I recently had a leisurely lunch with a longtime friend, a rare luxury. During the course of the conversation we discovered that our memories of a project we collaborated on over a dozen years ago are as different as night and day. Each of us gives the other credit for instigating the undertaking.
“What a great story,” I replied when I heard the other side. “That’s not how I remember it, but it sounds good.”
“What do you mean? How do you remember it?” My version was like a mirror image.
“No way!” My friend plans to do a journal check to see “how it really happened.”
“I’m eager to hear what your journal says, but if it's different from my account, I’ll remind you that initial perception shapes memory, and we may have perceived it differently to start with. What difference does it make? We’re happy with the outcome, so probably we're both right, or the 'truth' is a combination of our memories.”
I went on to suggest that we each write the story of how this project began so we could post the two stories side-by-side. I doubt that will ever happen, but we had a good laugh, and parted in high spirits.
This isn’t the first time I’ve discovered that friends remember things very differently from the way I remember them. My husband and I have relatively little overlap in our long-term memories in the first place, so there is little conflict between them. We joke that our memories are so different that together we make a whole brain. My sister and I came to the conclusion ages ago that although our parents shared the same name, and we apparently lived at the same address concurrently, we grew up in very different families.
It’s been months since I wrote about the variability of memory. Check The Essence of Truth and A Million Little Pieces for further thoughts on this timely topic. You may also find this information about memory and false memories on Live Science quite fascinating.
Have you had amusing or startling experiences where your memory varied dramatically from someone else’s? How did you handle this? That’s probably worth a story in itself.
Write on,
Sharon Lippincott, aka Ritergal
3 comments :
As I do my best to record the stories of growing up with my three brothers and three sisters, we do a lot of head shaking.

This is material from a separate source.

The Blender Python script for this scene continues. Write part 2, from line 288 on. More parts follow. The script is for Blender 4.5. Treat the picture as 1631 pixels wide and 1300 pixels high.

One bad winter day my oldest brother wrecked three cars. He was twenty years old and needed to get to work. The job was on the line. He wrecked the wreck he drove when he slid into a ditch. He got home and took the family car because Dad was gone in the truck. He slid through an intersection and had a fender bender. He returned home and sweet talked my mother into letting him take our grandmother's car which she had on loan. Nearly to work a closed road forced him to turn around. He pulled into a private driveway and hit a parked car there.
I wrote the story with all the detail I could remember. I read it to him. He sandwiched the meat of laughter between the bread of raised eyebrows. When I finished he simply said, "That's not the way it happened at all.
I rewrote with the flames of my memory and the icecicles of his testimony. It melted into something that was reality for both of us.
Herm
Isn't it strange how that works? I have had this happen to me so many times.
This has happened to me numerous times as well. I recently had a day of anxiety where I wondered if I thought about a broken relationship in the way the other person did. I was sure I was seeing things in a completely different way as this other person, and he confirmed it for me through a short conversation. He was surprised that I would ask such questions, but I suppose he also didn't stop to consider that my version of the story would be radically different. It's great though, when you have a friendship open enough to discuss these things, and to check one another on the truth as you saw it.